Está claro que nada disso acontece por acaso. Com base na análise custo-benefício, Erdogan e seus assessores sabem que, em tempos de redes sociais, é facílimo tirar proveito político desse debate, sem grandes esforços. A oposição turca está mais ou menos condenada ao silêncio, pois toda defesa de Özil poderá ser interpretada como respaldo a Erdogan.

Tampouco da parte da política alemã é de se esperar alguma resistência. A clava retórica do racismo – brandida por Ancara com frequência e entusiasmo – paira tão ameaçadoramente sobre os dirigentes em Berlim, que é improvável haver grandes protestos contra essa aberrante instrumentalização política.

Até mesmo na localidade de Devrek, 200 quilômetros ao norte da capital turca, percebe-se claramente que os estrategistas da AKP exploram ao máximo o potencial simbólico da situação. Devrek é a cidade natal do pai de Mesut Özil e, assim como a maioria das municipalidades da Anatólia, desde 2002 sob o firme domínio do AKP.

Uma rua recebeu o nome do jogador, e lá sempre esteve um cartaz do meio-de-campo trajando a camisa da seleção alemã – apesar de no passado Özil ter se encontrado várias vezes lá com Erdogan. Agora, porém, o cartaz foi substituído: em seu lugar, a Mesut Özil Cadessi ostenta a imagem do craque sorrindo ao lado do líder conservador.
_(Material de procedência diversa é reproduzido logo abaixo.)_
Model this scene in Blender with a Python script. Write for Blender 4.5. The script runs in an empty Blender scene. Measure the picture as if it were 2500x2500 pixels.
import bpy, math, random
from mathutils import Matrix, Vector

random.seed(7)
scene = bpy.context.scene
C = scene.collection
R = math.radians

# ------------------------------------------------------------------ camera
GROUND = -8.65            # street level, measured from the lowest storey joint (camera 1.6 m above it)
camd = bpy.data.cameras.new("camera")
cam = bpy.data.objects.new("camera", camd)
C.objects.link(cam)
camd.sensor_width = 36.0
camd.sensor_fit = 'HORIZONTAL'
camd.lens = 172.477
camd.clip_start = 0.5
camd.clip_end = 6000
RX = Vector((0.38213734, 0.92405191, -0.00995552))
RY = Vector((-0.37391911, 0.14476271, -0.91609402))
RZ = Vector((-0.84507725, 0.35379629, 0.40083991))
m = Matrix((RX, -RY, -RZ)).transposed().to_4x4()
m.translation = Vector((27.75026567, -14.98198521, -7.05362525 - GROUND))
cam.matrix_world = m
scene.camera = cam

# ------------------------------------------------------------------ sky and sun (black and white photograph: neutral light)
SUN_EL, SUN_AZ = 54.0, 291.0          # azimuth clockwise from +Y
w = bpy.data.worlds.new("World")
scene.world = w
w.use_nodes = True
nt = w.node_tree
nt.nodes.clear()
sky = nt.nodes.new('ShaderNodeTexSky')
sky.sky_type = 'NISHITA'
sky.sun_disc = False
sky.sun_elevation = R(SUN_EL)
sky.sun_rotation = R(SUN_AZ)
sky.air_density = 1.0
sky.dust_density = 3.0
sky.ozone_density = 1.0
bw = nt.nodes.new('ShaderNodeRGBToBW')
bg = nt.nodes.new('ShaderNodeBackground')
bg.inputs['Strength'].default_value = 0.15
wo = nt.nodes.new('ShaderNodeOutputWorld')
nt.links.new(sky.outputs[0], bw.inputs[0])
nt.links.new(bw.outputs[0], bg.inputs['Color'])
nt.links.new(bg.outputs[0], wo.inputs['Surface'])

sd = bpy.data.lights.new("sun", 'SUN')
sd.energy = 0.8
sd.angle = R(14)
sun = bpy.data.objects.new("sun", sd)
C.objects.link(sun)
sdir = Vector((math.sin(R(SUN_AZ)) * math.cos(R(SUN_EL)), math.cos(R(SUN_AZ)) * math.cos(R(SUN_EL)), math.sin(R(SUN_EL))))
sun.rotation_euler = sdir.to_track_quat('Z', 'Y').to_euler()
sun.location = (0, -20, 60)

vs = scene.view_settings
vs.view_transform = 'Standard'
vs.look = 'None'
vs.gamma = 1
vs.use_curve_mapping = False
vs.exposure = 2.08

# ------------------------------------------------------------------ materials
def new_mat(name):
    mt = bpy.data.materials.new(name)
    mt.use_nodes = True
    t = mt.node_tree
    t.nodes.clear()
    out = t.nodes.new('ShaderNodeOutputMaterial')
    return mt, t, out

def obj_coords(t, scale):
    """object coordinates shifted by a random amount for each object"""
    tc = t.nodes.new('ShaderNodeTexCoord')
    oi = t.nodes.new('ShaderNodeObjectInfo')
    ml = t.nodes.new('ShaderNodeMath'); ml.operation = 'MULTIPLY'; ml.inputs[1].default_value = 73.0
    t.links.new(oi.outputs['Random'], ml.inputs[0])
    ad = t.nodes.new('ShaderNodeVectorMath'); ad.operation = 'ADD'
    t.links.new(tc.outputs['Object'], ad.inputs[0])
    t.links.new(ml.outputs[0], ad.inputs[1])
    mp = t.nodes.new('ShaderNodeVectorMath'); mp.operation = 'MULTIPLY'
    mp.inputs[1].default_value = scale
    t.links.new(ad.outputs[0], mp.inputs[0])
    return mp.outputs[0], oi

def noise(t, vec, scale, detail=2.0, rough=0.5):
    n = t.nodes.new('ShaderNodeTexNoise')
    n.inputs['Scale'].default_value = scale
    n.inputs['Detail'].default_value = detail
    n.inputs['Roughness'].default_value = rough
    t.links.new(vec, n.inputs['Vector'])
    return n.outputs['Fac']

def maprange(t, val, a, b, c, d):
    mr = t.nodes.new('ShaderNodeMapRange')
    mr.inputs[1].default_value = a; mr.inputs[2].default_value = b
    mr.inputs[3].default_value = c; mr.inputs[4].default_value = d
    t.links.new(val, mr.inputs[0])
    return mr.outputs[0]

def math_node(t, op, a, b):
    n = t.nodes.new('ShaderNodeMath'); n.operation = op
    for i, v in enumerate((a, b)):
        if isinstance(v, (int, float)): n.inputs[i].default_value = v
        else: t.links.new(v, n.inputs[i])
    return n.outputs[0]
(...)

Em 2019 transcorrem no país eleições municipais. Em Devrek e no resto da Turquia serão escolhidos os prefeitos e subprefeitos, conselheiros municipais e regionais, assim como os governadores das aldeias. Se resolverem tomar como modelo o debate em torno de Mesut Özil, os estrategistas podem contar com uma campanha bastante bem-sucedida, nos termos da análise custo-benefício.